Le jeune Bob Dylan

Marie Rémond et Sébastien Pouderoux reconstituent pour la Comédie-Française l’enregistrement de « Like a Rolling Stone ».

Anaïs Heluin  • 14 juin 2017 abonné·es
Le jeune Bob Dylan
© photo : DR

Marie Rémond n’a pas attendu l’attribution du prix Nobel à Bob Dylan pour faire entrer le chanteur-compositeur au Français. Lorsque Éric Ruf, qui vient alors de prendre la tête de la maison, la sollicite pour un spectacle court, la metteuse en scène saisit l’occasion pour poursuivre son travail sur les icônes populaires. Après une création sur le tennisman André Agassi et une autre sur Barbara Loden, épouse d’Elia Kazan et réalisatrice d’un unique et fameux film, Wanda, elle s’associe avec son complice de longue date Sébastien Pouderoux et crée Comme une pierre qui… en 2015 au Studio-Théâtre de la Comédie-Française. Elle y donne à voir la légende du rock à un tournant de sa carrière. Soit le 16 juin 1965 au Studio de Columbia Records, lors de l’enregistrement de « Like a Rolling Stone ».

Entouré de musiciens qu’il n’a jamais vus, à l’exception de Mike Bloomfield (Stéphane Varupenne), qui lui sert d’intermédiaire, Dylan n’a alors pas grand-chose de la star que l’on connaît aujourd’hui. À 24 ans, malgré quelques tubes comme « Blowin’ in The Wind », il souffre de l’image d’artiste engagé que lui ont valu des chansons comme « Masters of War », critique du complexe militaro-industriel américain en pleine crise des missiles à Cuba, et sa participation, le 28 août 1963, à la Marche sur Washington pour les droits civiques des Noirs américains. Il n’a rien écrit depuis des mois, sauf un texte sans titre de vingt pages.
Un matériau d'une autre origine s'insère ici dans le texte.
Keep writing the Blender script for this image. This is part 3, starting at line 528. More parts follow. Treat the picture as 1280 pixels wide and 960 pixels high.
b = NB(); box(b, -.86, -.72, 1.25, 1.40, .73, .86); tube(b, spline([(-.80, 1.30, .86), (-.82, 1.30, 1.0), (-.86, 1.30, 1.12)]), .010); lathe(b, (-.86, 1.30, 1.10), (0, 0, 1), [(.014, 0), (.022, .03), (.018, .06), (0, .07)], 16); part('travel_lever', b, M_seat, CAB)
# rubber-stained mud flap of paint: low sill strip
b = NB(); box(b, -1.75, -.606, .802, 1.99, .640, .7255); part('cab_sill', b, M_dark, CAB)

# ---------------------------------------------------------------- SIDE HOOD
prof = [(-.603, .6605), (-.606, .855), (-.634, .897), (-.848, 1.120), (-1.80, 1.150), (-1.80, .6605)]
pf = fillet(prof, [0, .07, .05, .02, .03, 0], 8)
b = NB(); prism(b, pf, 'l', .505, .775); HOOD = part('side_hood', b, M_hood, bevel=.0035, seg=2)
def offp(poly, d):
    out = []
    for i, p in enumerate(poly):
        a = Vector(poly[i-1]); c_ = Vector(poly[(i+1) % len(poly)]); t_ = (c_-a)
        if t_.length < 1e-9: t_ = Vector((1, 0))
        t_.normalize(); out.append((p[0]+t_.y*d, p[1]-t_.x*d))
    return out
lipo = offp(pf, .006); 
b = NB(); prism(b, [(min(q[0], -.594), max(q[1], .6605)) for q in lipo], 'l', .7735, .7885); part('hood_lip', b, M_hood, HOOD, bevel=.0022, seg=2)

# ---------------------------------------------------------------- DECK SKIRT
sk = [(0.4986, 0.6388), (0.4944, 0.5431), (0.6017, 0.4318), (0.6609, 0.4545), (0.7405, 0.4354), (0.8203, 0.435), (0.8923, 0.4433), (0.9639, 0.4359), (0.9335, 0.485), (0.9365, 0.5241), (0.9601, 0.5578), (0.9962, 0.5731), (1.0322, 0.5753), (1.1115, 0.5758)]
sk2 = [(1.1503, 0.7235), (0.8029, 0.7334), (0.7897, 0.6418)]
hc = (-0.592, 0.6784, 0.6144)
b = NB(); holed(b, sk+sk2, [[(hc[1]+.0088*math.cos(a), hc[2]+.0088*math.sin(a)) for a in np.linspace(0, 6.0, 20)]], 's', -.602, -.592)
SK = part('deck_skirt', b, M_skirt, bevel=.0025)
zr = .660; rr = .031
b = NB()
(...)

Un long poème sur une jeune femme qui quitte tout pour trouver sa liberté. Et qui finit sur le trottoir.

Si Marie Rémond remplit les vides laissés par l’histoire avec quelques éléments de fiction, elle s’appuie largement sur le livre Bob Dylan à la croisée des chemins, du critique de rock Greil Marcus, qui documente avec précision la naissance de la chanson mythique. Jusque dans ses hasards et ses ratés. Et ils sont nombreux. Sur les vingt-quatre prises très différentes réalisées pendant l’enregistrement, les quinze que relate l’auteur sont jouées en direct par six acteurs musiciens de la troupe de la Comédie-Française. Loin d’affaiblir la légende, ces tâtonnements la nourrissent. De même que le choix de les donner à voir à travers le regard du plus inexpérimenté des musiciens présents ce jour-là : le jeune guitariste Al Kooper, venu assister le producteur Tom Wilson (Gilles David), qui vient de travailler sur « The Sound of Silence », de Simon et Garfunkel.

Christophe Montenez est un Kooper qui égale en grotesque et en subtilité le Dylan dandy et quasi mutique de Sébastien Pouderoux, multipliant les maladresses autant que les audaces pour finalement être intégré au groupe. Mi-naïf mi-critique, ce personnage offre à la metteuse en scène une précieuse liberté face à l’histoire. D’où une forme d’irrévérence joyeuse qui traduit bien l’esprit du rock de l’époque, et laisse deviner l’ampleur que prendront par la suite les Rolling Stones. En échappant à toute tentation d’imitation des artistes qu’ils incarnent, les comédiens de Comme une pierre qui… disent beaucoup plus que l’émergence d’une star : l’aube d’une poésie.

Comme une pierre qui…, Studio-Théâtre de la Comédie-Française, Galerie du Carrousel du Louvre, 99, rue de Rivoli, 75001 Paris. Jusqu’au 2 juillet, 01 44 58 15 15. www.comedie-francaise.fr.